Yusuf mengatakan, yang perlu dilakukan pemerintah saat ini ialah melakukan penyesuaian dari sisi belanja mengingat asumsi yang disusun dari APBN di sisi belanja juga mempertimbangkan kondisi ataupun kinerja dari sisi penerimaan.

“Sehingga akan ada potensi pemerintah harus melakukan realokasi belanja terutama kepada pos yang dianggap masih bisa ditunda atau belum diperlukan di tahun depan,” tegasnya.

Ekonom Institute for Development of Economics and Finance (Indef) Abdul Manap Pulungan mengatakan, naiknya PPN pada tahun depan juga sebetulnya akan memberi dampak buruk secara sistematis terhadap perekonomian Indonesia. Terutama mengurangnya likuditas di dalam negeri karena daya beli rendah dan tingkat bunga acuan tengah tinggi di level 6,25%.

“Kalau misalnya di ini naik lagi itu ekonomi masyarakat akan terpukul karena gini ini kan kalau misalnya PPN dinaikkan 2025. Jadi ini antara fiskal dan moneter sama-sama lakukan pengetatan kebijakan,” ungkap Abdul Manap.

“Ini bahaya terhadap ekonomi likuditasnya akan mengering. Bedakan antara likuditas perekonomian dan likuiditas perbankan, kalau seperti itu nanti aktivitas ekonominya akan melambat, target pertumbuhan Itu akan susah dicapai dan itu dampaknya panjang bukan hanya terhadap tenaga pekerja segala macam tapi juga penerimaan negara sendiri,” tegasnya.

Anjloknya daya beli masyarakat itu menurutnya juga sebetulnya tercermin dari data inflasi inti yang sangat rendah. Inflasi inti pada Juni 2024 tercatat sebesar 0,10% (mtm), lebih rendah dari inflasi pada bulan sebelumnya sebesar 0,17% (mtm).

“Inflasi intinya kan sangat rendah, BI itu menargetkan 2 plus minus 1 persen itu inflasi intinya masih di bawah 2%. Artinya kalau itu rendah, daya beli itu belum membaik tidak ada dorongan yang menyebabkan daya beli itu membaik sehingga konsumsi itu akan melambat,” tuturnya.

Pakar Pajak yang merupakan Direktur Eksekutif Pratama-Kreston Tax Research Institute Prianto Budi Saptono pun menyarankan kepada pemerintah, di tengah lesunya daya beli masyarakat, pemerintah masih bisa mengerek penerimaan pajak dengan mekanisme khusus.
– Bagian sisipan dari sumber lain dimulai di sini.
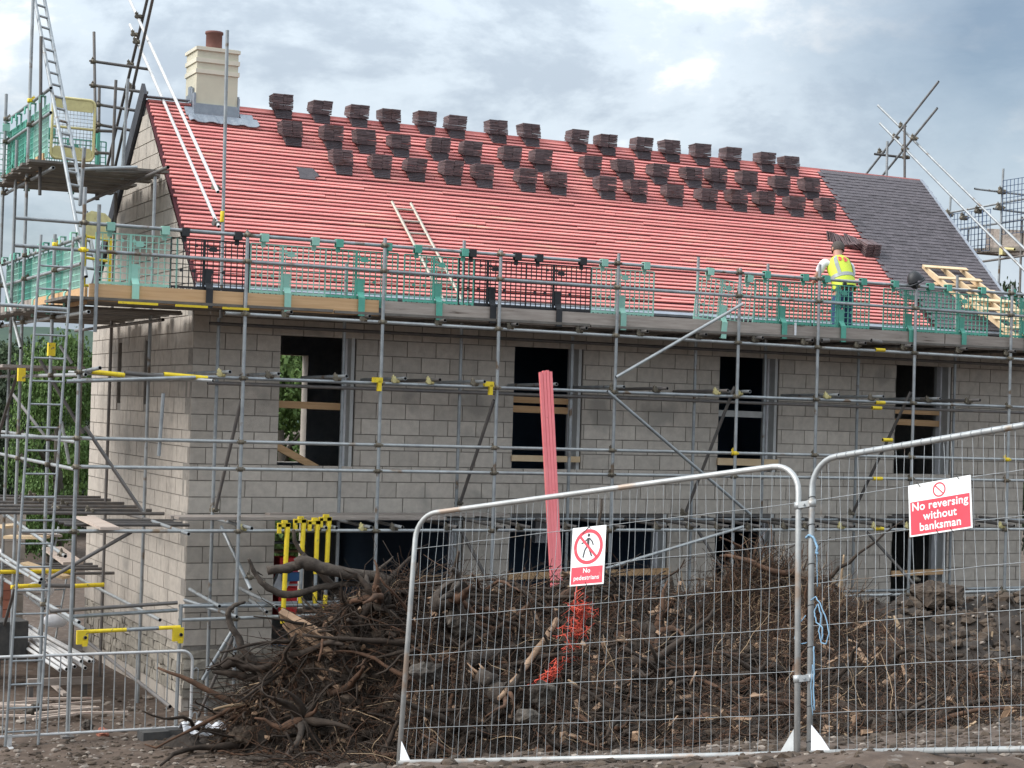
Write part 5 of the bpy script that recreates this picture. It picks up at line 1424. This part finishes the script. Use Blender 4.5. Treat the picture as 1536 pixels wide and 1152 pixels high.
limb('root', 'thick black root stump end pointing left towards the scaffold', 'root', [(-0.195, -2.450, 0.915),(-0.053, -2.500, 0.999),(0.102, -2.550, 0.959),(0.325, -2.600, 0.934),(0.602, -2.800, 0.912)], [.045,.075,.085,.10,.09], 'root_dark', 10, [(0,(-.6,0,.5),.22,.018),(0,(-.3,0,.9),.25,.014),(0,(-.8,0,.1),.2,.02),(1,(.1,0,1),.24,.014),(0,(-.9,0,-.3),.25,.02),(1,(-.4,-.2,.9),.2,.012)])
limb('root', 'second dark root beneath the black stump end, splintered at its tip', 'root', [(-0.320, -2.450, 0.871),(-0.107, -2.500, 0.854),(0.107, -2.550, 0.804),(0.297, -2.600, 0.755)], [.014,.05,.055,.07], 'root_dark', 9, [(1,(-.7,0,.4),.15,.015)])
limb('root', 'bent brown root leg propping the stump at the left of the heap', 'root', [(0.243, -2.550, 0.831),(0.231, -2.500, 0.636),(0.176, -2.450, 0.458),(0.071, -2.400, 0.258),(-0.052, -2.400, 0.117)], [.07,.055,.05,.045,.03], 'root_mid', 9)
limb('log', 'short stub of barked log lying in the left face of the heap', 'log', [(0.196, -2.800, 0.822),(0.417, -2.850, 0.829),(0.672, -2.900, 0.842)], [.115,.12,.115], 'bark', 14)
limb('log', 'smaller barked log below the short stub in the left face', 'log', [(0.203, -2.850, 0.635),(0.406, -2.900, 0.634),(0.611, -2.950, 0.617)], [.07,.075,.06], 'bark', 12)
limb('stick', 'long pale barked stick reaching left out of the heap foot', 'stick', [(-0.378, -2.750, 0.469),(-0.130, -2.750, 0.506),(0.190, -2.800, 0.515),(0.513, -2.850, 0.508),(0.800, -3.000, 0.592),(1.020, -3.100, 0.655)], [.012,.02,.02,.018,.018,.012], 'root_pale', 8)
limb('root', 'long thin brown root crossing the left face from the planks to the foot', 'root', [(1.741, -3.000, 1.287),(1.390, -3.000, 1.158),(0.869, -3.000, 1.094),(0.536, -3.000, 0.822),(0.307, -2.950, 0.582),(0.204, -2.900, 0.378)], [.022,.024,.024,.022,.02,.012], 'root_mid', 8)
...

Yaitu intensifikasi melalui penerbitan surat cinta berupa SP2DK atau Surat Permintaan Penjelasan atas Data atau Keterangan.

“Melalui SP2DK tersebut, KPP kan bisa mendapatkan tambahan penerimaan pajak karena ada pembetulan SPT (Surat Pemberitahuan) oleh WP (Wajib Pajak). Hasil pembetulan SPT tersebut adalah ada setoran pajak tambahan di 2024,” ungkapnya.
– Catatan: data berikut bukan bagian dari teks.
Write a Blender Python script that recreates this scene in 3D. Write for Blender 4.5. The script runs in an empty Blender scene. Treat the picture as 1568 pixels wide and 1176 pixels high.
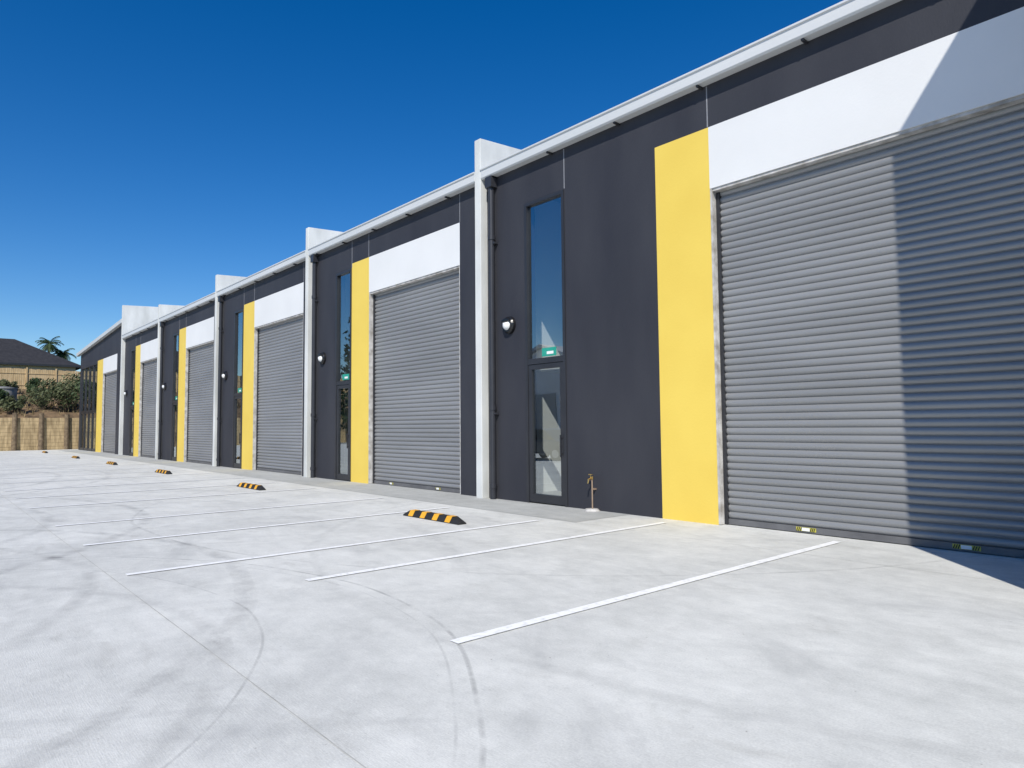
import bpy, bmesh, math, random
from mathutils import Vector, Matrix
random.seed(7)
R=math.radians
scene=bpy.context.scene
scene.view_settings.view_transform='Standard'
try: scene.view_settings.look='None'
except: pass
scene.view_settings.exposure=0
# ---------------- materials ----------------
def newmat(name):
    m=bpy.data.materials.new(name); m.use_nodes=True
    nt=m.node_tree; b=nt.nodes['Principled BSDF']
    return m,nt,b
def noisemat(name,c1,c2,scale=3.,rough=.7,metal=0.,bump=0.,bscale=60.,spec=.5,stretch=(1,1,1),detail=6,bdist=.01):
    m,nt,b=newmat(name)
    tc=nt.nodes.new('ShaderNodeTexCoord'); mp=nt.nodes.new('ShaderNodeMapping')
    mp.inputs['Scale'].default_value=stretch
    nt.links.new(tc.outputs['Object'],mp.inputs[0])
    n=nt.nodes.new('ShaderNodeTexNoise'); n.inputs['Scale'].default_value=scale; n.inputs['Detail'].default_value=detail
    nt.links.new(mp.outputs[0],n.inputs['Vector'])
    r=nt.nodes.new('ShaderNodeValToRGB'); r.color_ramp.elements[0].position=.3; r.color_ramp.elements[1].position=.7
    r.color_ramp.elements[0].color=(*c1,1); r.color_ramp.elements[1].color=(*c2,1)
    nt.links.new(n.outputs['Fac'],r.inputs[0]); nt.links.new(r.outputs[0],b.inputs['Base Color'])
    b.inputs['Roughness'].default_value=rough; b.inputs['Metallic'].default_value=metal
    b.inputs['Specular IOR Level'].default_value=spec
    if bump>0:
        n2=nt.nodes.new('ShaderNodeTexNoise'); n2.inputs['Scale'].default_value=bscale; n2.inputs['Detail'].default_value=4
        nt.links.new(mp.outputs[0],n2.inputs['Vector'])
        bp=nt.nodes.new('ShaderNodeBump'); bp.inputs['Strength'].default_value=bump; bp.inputs['Distance'].default_value=bdist
        nt.links.new(n2.outputs['Fac'],bp.inputs['Height']); nt.links.new(bp.outputs[0],b.inputs['Normal'])
    return m
M={}
M['dark']=noisemat('charcoal_paint',(.028,.029,.037),(.041,.042,.050),.7,.6,bump=.3,bscale=25,spec=.35,stretch=(1.6,1,.5),detail=9)
M['white']=noisemat('white_paint',(.71,.71,.70),(.77,.77,.76),.6,.6,bump=.15,bscale=25)
M['yellow']=noisemat('yellow_paint',(.77,.55,.092),(.82,.60,.108),.8,.55,bump=.2,bscale=25)
M['fin']=noisemat('precast_concrete',(.50,.51,.49),(.70,.71,.69),1.5,.8,bump=.3,bscale=30,stretch=(1,1,.4),detail=9)
M['gutter']=noisemat('gutter_metal',(.54,.56,.56),(.62,.63,.63),1.,.45,metal=.0,stretch=(.2,1,1))
M['roof']=noisemat('roof_sheet',(.4,.42,.44),(.46,.48,.5),1.,.5)
M['door']=noisemat('roller_door_steel',(.245,.248,.25),(.31,.313,.315),.8,.38,metal=.25,stretch=(.3,1,1.5),bump=.4,bscale=.9,bdist=.03,detail=8)
M['rail']=noisemat('door_rail_steel',(.10,.10,.105),(.15,.15,.155),3,.5)
M['frame']=noisemat('dark_aluminium',(.022,.023,.027),(.03,.031,.036),2,.4)
M['pipe']=noisemat('charcoal_pipe',(.025,.026,.032),(.035,.036,.042),2,.4)
M['jamb']=noisemat('concrete_reveal',(.30,.28,.25),(.62,.61,.59),6,.85,bump=.4)
M['tank']=noisemat('tank_concrete',(.20,.20,.19),(.34,.34,.33),2,.85)
M['black']=noisemat('black_rubber',(.012,.012,.013),(.022,.022,.022),8,.7,bump=.3)
M['gblack']=noisemat('gloss_black_plastic',(.008,.008,.009),(.012,.012,.013),8,.25)
M['ryellow']=noisemat('reflective_yellow',(.75,.36,.02),(.82,.42,.03),8,.5)
M['hyellow']=noisemat('hazard_yellow',(.50,.46,.06),(.58,.53,.08),8,.5)
M['lens']=noisemat('lamp_diffuser',(.80,.80,.78),(.84,.84,.82),4,.3)
M['brass']=noisemat('brass',(.5,.34,.12),(.6,.42,.16),9,.35,metal=.9)
M['copper']=noisemat('copper_pipe',(.35,.25,.17),(.45,.33,.24),9,.5,metal=.4)
M['green']=noisemat('green_label',(.02,.3,.22),(.03,.34,.25),9,.4)
M['joint']=noisemat('joint_sealant',(.30,.30,.29),(.50,.50,.48),5,.9)
M['ljoint']=noisemat('panel_joint',(.20,.21,.23),(.28,.28,.30),5,.8)
M['timber']=noisemat('treated_timber',(.26,.19,.10),(.54,.41,.23),1.2,.85,stretch=(1,6,1),bump=.3)
M['timber2']=noisemat('weathered_timber',(.40,.28,.14),(.60,.45,.25),1.5,.85,stretch=(1,5,1))
M['post']=noisemat('timber_post',(.10,.07,.045),(.24,.18,.11),4,.9)
M['soil']=noisemat('dry_bank_soil',(.06,.04,.022),(.25,.165,.09),1.4,.95,bump=.8,bscale=6)
M['grass']=noisemat('dry_grass',(.06,.09,.025),(.16,.15,.06),.5,.95)
M['tuft']=noisemat('dry_grass_tufts',(.20,.15,.07),(.34,.27,.14),2.,.9)
M['htile']=noisemat('dark_roof_tiles',(.018,.017,.018),(.035,.033,.034),3,.7)
M['hwall']=noisemat('house_render',(.42,.38,.33),(.5,.46,.4),1,.8)
M['leafd']=noisemat('foliage_dark',(.018,.04,.012),(.05,.085,.025),2.,.7)
M['leafl']=noisemat('foliage_olive',(.05,.075,.03),(.14,.145,.065),2.,.7)
M['bark']=noisemat('bark',(.07,.05,.035),(.14,.10,.07),8,.9)
M['carp']=noisemat('car_paint',(.03,.04,.06),(.035,.045,.065),1,.25)
M['chrome']=noisemat('wheel_alloy',(.5,.5,.52),(.55,.55,.57),5,.3,metal=.8)
M['shed']=noisemat('pale_cladding',(.62,.62,.60),(.72,.72,.70),1,.6)
M['lining']=noisemat('interior_lining',(.76,.78,.77),(.80,.82,.81),1,.7)
M['ifloor']=noisemat('interior_floor',(.22,.22,.22),(.28,.28,.28),1,.6)
def glassmat():
    m,nt,b=newmat('tinted_glass'); nt.nodes.remove(b)
    tr=nt.nodes.new('ShaderNodeBsdfTransparent'); tr.inputs[0].default_value=(.95,.98,.97,1)
    g=nt.nodes.new('ShaderNodeBsdfGlossy'); g.inputs['Roughness'].default_value=.0
    g.inputs['Color'].default_value=(.9,.97,.98,1)
    lw=nt.nodes.new('ShaderNodeLayerWeight'); lw.inputs['Blend'].default_value=.5
    pw=nt.nodes.new('ShaderNodeMath'); pw.operation='POWER'; pw.inputs[1].default_value=3.
    ml=nt.nodes.new('ShaderNodeMath'); ml.operation='MULTIPLY_ADD'; ml.inputs[1].default_value=.6; ml.inputs[2].default_value=.34
    mx=nt.nodes.new('ShaderNodeMixShader')
    tc=nt.nodes.new('ShaderNodeTexCoord'); n=nt.nodes.new('ShaderNodeTexNoise'); n.inputs['Scale'].default_value=.8; n.inputs['Detail'].default_value=1
    bp=nt.nodes.new('ShaderNodeBump'); bp.inputs['Strength'].default_value=.04; bp.inputs['Distance'].default_value=.05
    L=nt.links.new
    L(tc.outputs['Object'],n.inputs['Vector']); L(n.outputs['Fac'],bp.inputs['Height']); L(bp.outputs[0],g.inputs['Normal'])
    L(lw.outputs['Facing'],pw.inputs[0]); L(pw.outputs[0],ml.inputs[0])
    L(ml.outputs[0],mx.inputs[0]); L(tr.outputs[0],mx.inputs[1]); L(g.outputs[0],mx.inputs[2])
    L(mx.outputs[0],nt.nodes['Material Output'].inputs[0])
    return m
M['glass']=glassmat()
M['cglass']=noisemat('dark_car_glass',(.01,.012,.013),(.014,.016,.017),1,.05)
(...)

Langkah ini bisa dilakukan mengingat dampak lanjut dari penurunan daya beli adalah penurunan penjualan dan laba perusahaan. Sebagai konsekuensinya, perusahaan punya hak untuk mengajukan pengurangan angsuran PPh Pasal 25 di 2024 ini.

Untuk syarat permohonan pengurangan angsuran PPh 25, perusahaan membuat proyeksi laba rugi hingga akhir tahun 2024. Jika berdasarkan proyeksi tersebut, proyeksi PPh badan 2024 < 75% dari PPh badan 2023, perusahaan berhak mendapatkan pengurangan angsuran PPh 25.

“Kalau diliat dari kondisi penurunan PPh 25 itu kan berimbas pada penurunan penerimaan pajak di kas negara. Dengan demikian, pemerintah harus mencari potensi penerimaan pajak dari tahun pajak antara 2020-2023,” ujar Prianto.

Ia mengakui, pemerintah memang membutuhkan pemasukan pajak yang lebih besar lagi guna menggenjot rasio pajak. Dengan kenaikan rasio pajak, pemerintah punya keleluasaan lebih besar untuk alokasi pembiayaan pembangunan di tengah lemahnya daya beli masyarakat.

Salah satu caranya adalah dengan menaikkan tarif PPN sesuai penetapan di UU PPN yang hasil revisi UU HPP. Selain itu, pemerintah juga harus terus berupaya untuk menjaga ketahanan atau resiliensi perekonomian domestik. Salah satunya yg bisa ditempuh adalah pemberian insentif pajak ditanggung pemerintah.

“Jadi, menaikkan tarif PPN dan upaya menjaga ketahanan ekonomi bisa dilaksanakan secara simultan,” kata Prianto.